The gospel set, "Precious Memories," was meant as a Christmas gift for his mother and became an unexpected sales hit. The project with Krauss was conceived as a bluegrass record but ended up a collection of love songs that felt more adult contemporary than country. While it drew critical praise, it remains his only album besides a holiday record to sell fewer than 1 million copies.
"That's what I said before we made it. I said it will get good reviews or win a Grammy, but I don't think fans will get it," he said of the record, which was nominated for a Grammy in 2006. "But what the fans heard, they loved. I think they didn't get the opportunity to hear it because radio didn't embrace it."
That's new territory for Jackson, a hitmaker since his 1989 debut with 31 No. 1 singles. And you get the feeling with "Good Time" that he's out to shake things up. He wrote all 17 tracks - a lot of songs for a country CD and a bold move to write all of them alone, even for a superstar - and he reunited with his longtime producer Keith Stegall.
His label, Arista Nashville, wanted a more traditional 12 cuts on the record and paid for only that many, but Jackson felt strongly about the rest and included them at his own expense.
The first single was a loping tune with fiddle and steel guitar called "Small Town Southern Man," inspired by memories of his late father in Newnan, Ga.
As a songwriter, Jackson taps emotions that resonate with everyone at one time or another, said Joe Galante, chairman of his label group, Sony BMG Nashville.
"And his humility makes it even more appealing because he doesn't come running through the door saying, 'I just wrote 22 songs and they're all great.' He says, 'I wrote 22 songs and I hope there's a couple there that you like,' " Galante added.

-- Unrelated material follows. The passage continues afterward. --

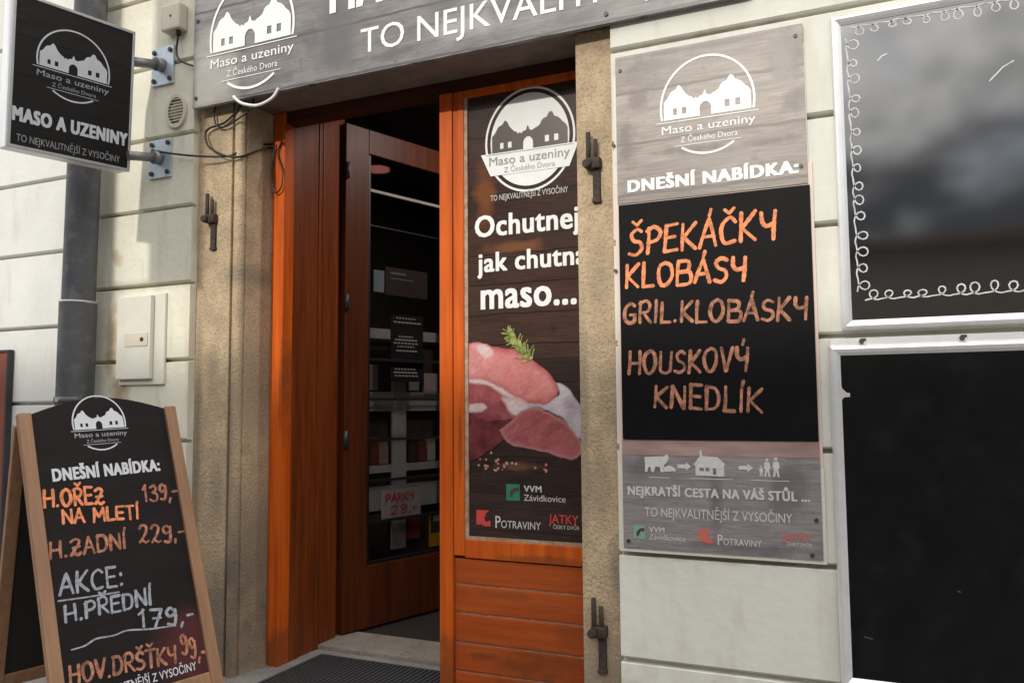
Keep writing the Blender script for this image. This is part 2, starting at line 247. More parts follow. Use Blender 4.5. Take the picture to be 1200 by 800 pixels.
def glass_mat(name, tint, alpha):
    m = bpy.data.materials.new(name); m.use_nodes = True
    n = m.node_tree.nodes; l = m.node_tree.links; n.clear()
    o = n.new('ShaderNodeOutputMaterial'); g = n.new('ShaderNodeBsdfGlossy'); g.inputs['Roughness'].default_value = .03
    t = n.new('ShaderNodeBsdfTransparent'); t.inputs[0].default_value = (*tint, 1)
    f = n.new('ShaderNodeFresnel'); f.inputs[0].default_value = 1.5
    g2 = n.new('ShaderNodeNewGeometry'); iv = n.new('ShaderNodeMath'); iv.operation = 'SUBTRACT'; iv.inputs[0].default_value = 1; l.new(g2.outputs['Backfacing'], iv.inputs[1])
    mu = n.new('ShaderNodeMath'); mu.operation = 'MULTIPLY'; l.new(f.outputs[0], mu.inputs[0]); l.new(iv.outputs[0], mu.inputs[1])
    a = n.new('ShaderNodeMixShader'); l.new(mu.outputs[0], a.inputs[0]); l.new(t.outputs[0], a.inputs[1]); l.new(g.outputs[0], a.inputs[2])
    l.new(a.outputs[0], o.inputs[0]); return m
M['glass'] = glass_mat('door_glass', (.80, .80, .80), 1)

# ------------------------------------------------------------------ builders
class Frame:
    """a flat working plane: u right, v up, d out of the surface"""
    def __init__(s, o, ex, ev, n, su=1, sv=1): s.su, s.sv, s.o, s.ex, s.ev, s.n = su, sv, Vector(o), Vector(ex).normalized(), Vector(ev).normalized(), Vector(n).normalized()
    def p(s, u, v, d=0): return s.o + s.ex*(u*s.su) + s.ev*(v*s.sv) + s.n*d
    def matrix(s):
        m = Matrix.Identity(4)
        for i, c in enumerate((s.ex, -s.n, s.ev, s.o)):
            for j in range(3): m[j][i] = c[j]
        return m
WALL = Frame((0, 0, 0), (1, 0, 0), (0, 0, 1), (0, -1, 0))
MW = {}                                    # world matrices of the things
def props(o, label=None, cat=None, group=None, kind=None):
    for k, v in (('label', label), ('category', cat), ('group', group), ('kind', kind)):
        if v: o[k] = v
    return o
def empty(name, m, label, cat, group=None):
    if not isinstance(m, Matrix): m = Matrix.Translation(Vector(m))
    o = bpy.data.objects.new(name, None); COL.objects.link(o); o.matrix_world = m; o.empty_display_size = .1
    MW[o] = m.copy(); return props(o, label, cat, group)

def printed(F, p, m, body, *args, **kw):
    return MB().text(F, body, *args, **kw).build('lettering', m, p)
class MB:
    def __init__(s): s.b = bmesh.new()
    def face(s, pts):
        vs = [s.b.verts.new(p) for p in pts]
        try: return s.b.faces.new(vs)
        except ValueError: return None
    def hexa(s, c):
        v = [s.b.verts.new(p) for p in c]
        for q in ((0,1,2,3), (7,6,5,4), (0,4,5,1), (1,5,6,2), (2,6,7,3), (3,7,4,0)): s.b.faces.new([v[i] for i in q])
    def box(s, x0, x1, y0, y1, z0, z1):
        s.hexa([(x0,y0,z0),(x1,y0,z0),(x1,y1,z0),(x0,y1,z0),(x0,y0,z1),(x1,y0,z1),(x1,y1,z1),(x0,y1,z1)]); return s
    def fbox(s, F, u0, u1, v0, v1, d0, d1):
        P = F.p
        s.hexa([P(u0,v0,d1),P(u1,v0,d1),P(u1,v0,d0),P(u0,v0,d0),P(u0,v1,d1),P(u1,v1,d1),P(u1,v1,d0),P(u0,v1,d0)]); return s
    def quad(s, F, u0, u1, v0, v1, d): s.face([F.p(u0,v0,d),F.p(u1,v0,d),F.p(u1,v1,d),F.p(u0,v1,d)]); return s
    def poly(s, F, pts, d): s.face([F.p(a,b,d) for a, b in pts]); return s
    def slab(s, F, pts, d0, d1):
        n = len(pts); a = [s.b.verts.new(F.p(u,v,d0)) for u,v in pts]; b = [s.b.verts.new(F.p(u,v,d1)) for u,v in pts]
        s.b.faces.new(b); s.b.faces.new(a[::-1])
        for i in range(n): s.b.faces.new((a[i], a[(i+1)%n], b[(i+1)%n], b[i]))
        return s
    def tube(s, pts, r, seg=10, cap=True):
        pts = [Vector(p) for p in pts]; rings = []
        for i, p in enumerate(pts):
            t = (pts[min(i+1, len(pts)-1)] - pts[max(i-1, 0)]).normalized()
            a = t.orthogonal().normalized() if i == 0 else (pa - t*pa.dot(t)).normalized()
            pa = a; b = t.cross(a); rr = r[i] if isinstance(r, (list, tuple)) else r
            rings.append([s.b.verts.new(p + (a*math.cos(2*math.pi*k/seg) + b*math.sin(2*math.pi*k/seg))*rr) for k in range(seg)])
        for q, w in zip(rings, rings[1:]):
            for k in range(seg): s.b.faces.new((q[k], q[(k+1)%seg], w[(k+1)%seg], w[k])).smooth = True
        if cap: s.b.faces.new(rings[0][::-1]); s.b.faces.new(rings[-1])
        return s
    def ribbon(s, F, pts, w, d):
        """flat chalk or paint stroke with round ends"""
        pts = [Vector((a, b)) for a, b in pts]
        if len(pts) < 2: return s
        L = []; Rr = []
        for i, p in enumerate(pts):
            t = (pts[min(i+1, len(pts)-1)] - pts[max(i-1, 0)])
            if t.length < 1e-9: t = Vector((1, 0))
            t.normalize(); nn = Vector((-t.y, t.x)); ww = w*(1 + .10*math.sin(i*2.3 + p.x*90) + .12*math.sin(p.y*61 + p.x*37))
            L.append(p + nn*ww/2); Rr.append(p - nn*ww/2)
        vl = [s.b.verts.new(F.p(q.x, q.y, d)) for q in L]; vr = [s.b.verts.new(F.p(q.x, q.y, d)) for q in Rr]
        for i in range(len(pts)-1): s.b.faces.new((vr[i], vr[i+1], vl[i+1], vl[i]))
        for end in (0, -1):
            c = pts[end]; s.b.faces.new([s.b.verts.new(F.p(c.x + .5*w*math.cos(k*math.pi/5), c.y + .5*w*math.sin(k*math.pi/5), d + (.00015 if end == 0 else .00045))) for k in range(10)])
        return s
    def disc(s, F, u, v, r, d, rv=None, n=20):
        s.face([F.p(u + r*math.cos(2*math.pi*k/n), v + (rv or r)*math.sin(2*math.pi*k/n), d) for k in range(n)]); return s
    def knob(s, F, u, v, r, d0, d1, n=14): s.slab(F, [(u + r*math.cos(2*math.pi*k/n), v + r*math.sin(2*math.pi*k/n)) for k in range(n)], d0, d1); return s
    def arc(s, F, u, v, ru, rv, a0, a1, w, d, n=48):
        A = [R(a0 + (a1-a0)*k/n) for k in range(n+1)]
        o = [s.b.verts.new(F.p(u + (ru+w/2)*math.cos(a), v + (rv+w/2)*math.sin(a), d)) for a in A]
        i = [s.b.verts.new(F.p(u + (ru-w/2)*math.cos(a), v + (rv-w/2)*math.sin(a), d)) for a in A]
        for k in range(n): s.b.faces.new((i[k], o[k], o[k+1], i[k+1]))
        return s
    def outline(s, F, loops, d):
        """filled 2-D outline with holes"""
        es = []
        for lp in loops:
            vs = [s.b.verts.new(F.p(a, b, d)) for a, b in lp]
            es += [s.b.edges.new((vs[i], vs[(i+1) % len(vs)])) for i in range(len(vs))]
        bmesh.ops.triangle_fill(s.b, use_beauty=True, use_dissolve=False, edges=es, normal=F.n)
        return s
    def text(s, F, body, u0, u1, v0, cap, d, bold=0, sx=None, align='L', slant=0, vary=None):
        """printed lettering fitted between u0 and u1 (u1 None: natural width), base line v0, capital height cap"""
        c = bpy.data.curves.new('lettering', 'FONT'); c.body = body; c.resolution_u = 3; c.space_character = 1 + bold*2.0
        o = bpy.data.objects.new('lettering', c); COL.objects.link(o)
        bpy.context.view_layer.update()
        me = bpy.data.meshes.new_from_object(o.evaluated_get(bpy.context.evaluated_depsgraph_get()))
        xs = [v.co.x for v in me.vertices]; a, b = min(xs) - bold, max(xs) + bold
        kz = cap/(.686 + bold); kx = (u1-u0)/(b-a) if u1 is not None else kz*(sx or 1)
        offs = [(0, 0)]                               # heavier weights: the outline thickened by shifted copies
        if bold:
            ns = max(1, int(math.ceil(bold/.022)))
            offs = [(q*bold/ns, z) for q in range(-ns, ns+1) for z in (-bold*.5, bold*.5)]
        for j, (dx, dz) in enumerate(offs):
            vs = [s.b.verts.new(F.p(u0 + (v.co.x+dx-a)*kx + slant*v.co.y*kz, v0 + (v.co.y+dz+bold*.5)*kz, d + j*.00006)) for v in me.vertices]
            for p in me.polygons:
                try: s.b.faces.new([vs[i] for i in p.vertices])
                except ValueError: pass
        bpy.data.objects.remove(o); bpy.data.curves.remove(c); bpy.data.meshes.remove(me)
        return s
    def build(s, name, m, parent=None, label=None, bevel=0, kind=None, cat=None, group=None, origin=None, fix=True):
        b = s.b
        if fix and bevel: bmesh.ops.recalc_face_normals(b, faces=b.faces[:])
        if bevel:
            es = [e for e in b.edges if len(e.link_faces) == 2 and e.calc_face_angle(0) > R(35)]
            bmesh.ops.bevel(b, geom=es, offset=bevel, segments=2, affect='EDGES', profile=.6, clamp_overlap=True)
        me = bpy.data.meshes.new(name); o = bpy.data.objects.new(name, me); COL.objects.link(o)
        base = Matrix.Identity(4)
        if parent is not None: base = MW[parent]; o.parent = parent
        elif origin is not None: base = origin if isinstance(origin, Matrix) else Matrix.Translation(Vector(origin)); o.matrix_world = base
        MW[o] = base
        b.transform(base.inverted()); b.to_mesh(me); b.free()
        me.materials.append(m if not isinstance(m, str) else M[m])
        return props(o, label, cat, group, kind)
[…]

At a time when many country acts look and sound like rock stars, Jackson evokes the image of a 1940s honky-tonk singer. He wears a cowboy hat and beat-up jeans and identifies with men like Hank Williams Sr. and Merle Haggard who either lived that tradition directly or cut their path in its shadow.
"Now, with a lot of new artists like myself, I think the sound of country music has kind of changed a little bit, and he's always that consistent guy who delivers consistent traditional country songs," said rising country star Jason Aldean, who cites Jackson as one of his influences. "He's also one of those guys you can tell has lived a lot of the stuff he writes about. It comes through not only when he's writing but when he's singing."
Despite his biggest hit being a rumination on the 9/11 terrorist attacks, "Where Were You (When the World Stopped Turning)," Jackson says he tries to avoid songs that are political or preachy.
"I came along singing in bars, and we sang bar songs and drinking songs and sad cheating songs. That's what I loved and that's still my favorite type of music. So most of the time that's where it ends up."
Still, at his best he distills complex, sometimes thorny issues into simple stories. In "Little Man" he tells of big-box retailers and chain stores squeezing out small businesses; in "Gone Country" of carpetbaggers cashing in on the country boom. "Drive" deals with the bond between father and child and how it spans generations.
On the record, he has a song called "I Still Like Bologna" that expresses a middle-aged man's frustration with new technology, even though he knows it's for the best.
It's an honest sentiment from someone who turned 50 this year. "Every now and then something will come up while we're watching television or a DVD and I'll tell my kids that when I grew up there were only three channels and only one telephone in the house. They can't even understand that at all."